You had to be there. Cobo Arena, the Detroit riverfront, mid-1960s. The Palace, Auburn Hills, late-1980s. Charlie and Helen's living room, the Cumberland Plateau, 2008. Sawyer Auditorium, La Crosse, Wisconsin, late 1950s. Our driveway, anytime.
It was only fitting that the NBA playoffs were on ESPN while I was in Tennessee recently, and my Dad and I got to watch a couple of games between the Pistons and the Celtics. It was the rough and ready present-day Pistons, assembled by general manager Joe Dumars, the good guy of the Bad Boys of the 1990s, against the new-look Celtics, put together by general manager Danny Ainge, the irritant of the Bird-McHale-Parrish Celtics of the 1980s.
My Dad and I speak a kind of basketball shorthand: mention a player's name and it immediately evokes an entire lineup, plus coach, rivalries, successes, failures, who went to college where, and what a character so-and-so was. The theater of my youth and the man who introduced me to the game.
This year the Boston Celtics of Kevin Garnett, Paul Pierce, Ray Allen, et al., prevailed over the Detroit Pistons of Rip Hamilton, Chauncey Billups, Rasheed Wallace, et al., but it took seven games, so Detroit can hold its head high. Which means Boston goes on to the finals against Kobe and the Lakers, the made-for-TV matchup that has the network hypesters of hoops creaming their jeans with comparisons to Magic, Kareem, and Worthy versus Larry Bird, Kevin McHale, and Robert Parrish.

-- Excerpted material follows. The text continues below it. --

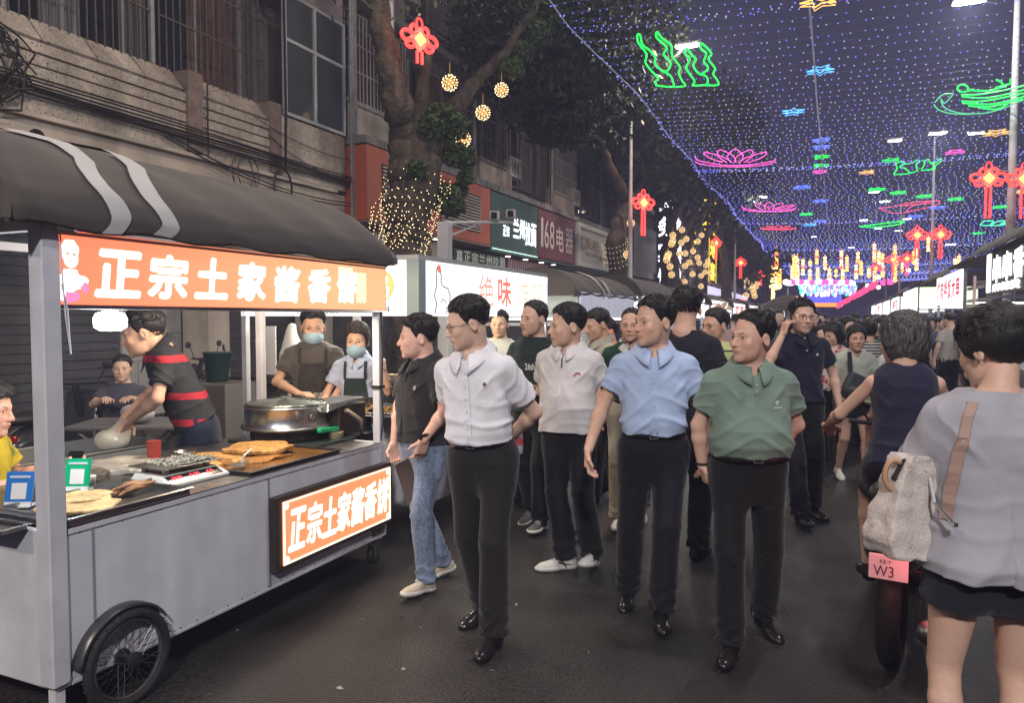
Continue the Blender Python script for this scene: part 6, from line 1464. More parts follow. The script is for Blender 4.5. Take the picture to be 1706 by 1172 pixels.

It is showtime indeed.
Seeing this group, you can't help but think about an earlier generation of great teams with a different combination of skills and temperaments. Take the Pistons of the Isiah Thomas-Bill Laimbeer era - please. With the peerless rebounder Dennis Rodman (before the tattoos and technicolor hair), the enforcer Rick Mahorn, the low-key Dumars, and other role players, they were an oddly balanced bunch.
How about the in-your-face speed of the Celtics when they had John Havlicek, Dave Cowens, and Jo Jo White. A generation earlier, of course, was the classic Celtic team of Coach Red Auerbach, Bill Russell, Sam Jones, K.C. Jones, Satch Sanders, Tom Heinsohn, and several decent players who became better by being around them. Before that the Celtics were already perennial champions with Bob Cousy, Bill Sharman, and the memorable Jim Luskitoff. Jim who? You know, Luskitoff, their hatchet man, who came in for a few minutes each game to put the muscle on the opposing team's hot scorer, knock him around a little, pick up a couple of fouls, and sit down.
Dad and I watched all these guys - in person, on TV - and felt like we knew them personally because we knew their work, their play, their weak spots, their basketball IQ. He started taking me to high school and college games when I was still learning to dribble, and La Crosse State had some good teams. Gar Ammerman and Gary Parker were a dynamite pair of guards one year. Why do I remember these names?
For the same reasons I remember seeing Elgin Baylor of the Lakers score 56 points in a game against the Pistons in the old Olympia Stadium, which was really a hockey arena, but they hadn't built Cobo yet, and the Pistons had just arrived from Fort Wayne. Elgin later teamed with Jerry West and Wilt Chamberlain on one of the all-time great Laker teams. Why did we like the Lakers? Because before Los Angeles, they were the Minneapolis Lakers, of course. You remember George Mikan, right? Vern Mickelson? Hot Rot Hundley? Household names.
So the game is on, and we go on like this for a while, and Dad brings up Bill Bradley. Now here is an exemplary human being, and he hands me a copy of John McPhee's book A Sense of Where You Are, about Bradley's years at Princeton, and we remember his teammates on the New York Knicks of the early 1970s: Dave DeBusschere (University of Detroit, former Piston), Willis Reed (Grambling?), Jerry Lucas (Ohio State, former Cincinnati Royal), Walt Frazier (Southern Illinois), Earl the Pearl Monroe (Winston-Salem), and Phil Jackson, who must have learned something sitting on the bench, because now he's the mastermind coach of the Lakers (not to mention Michael Jordan's coach at the Bulls, but that's another story).
Have I missed anyone? Yes, I've left out hundreds of players, many of whom I've forgotten, and most of the teams, some of which don't exist anymore, but this is already way too esoteric. I mean who pays attention to these things, but I guess that's the point. There's a game on in the other room as I write this, and I sort of care whether this group of Celtics can beat this group of Lakers, and it's Father's Day, and I appreciate the connection.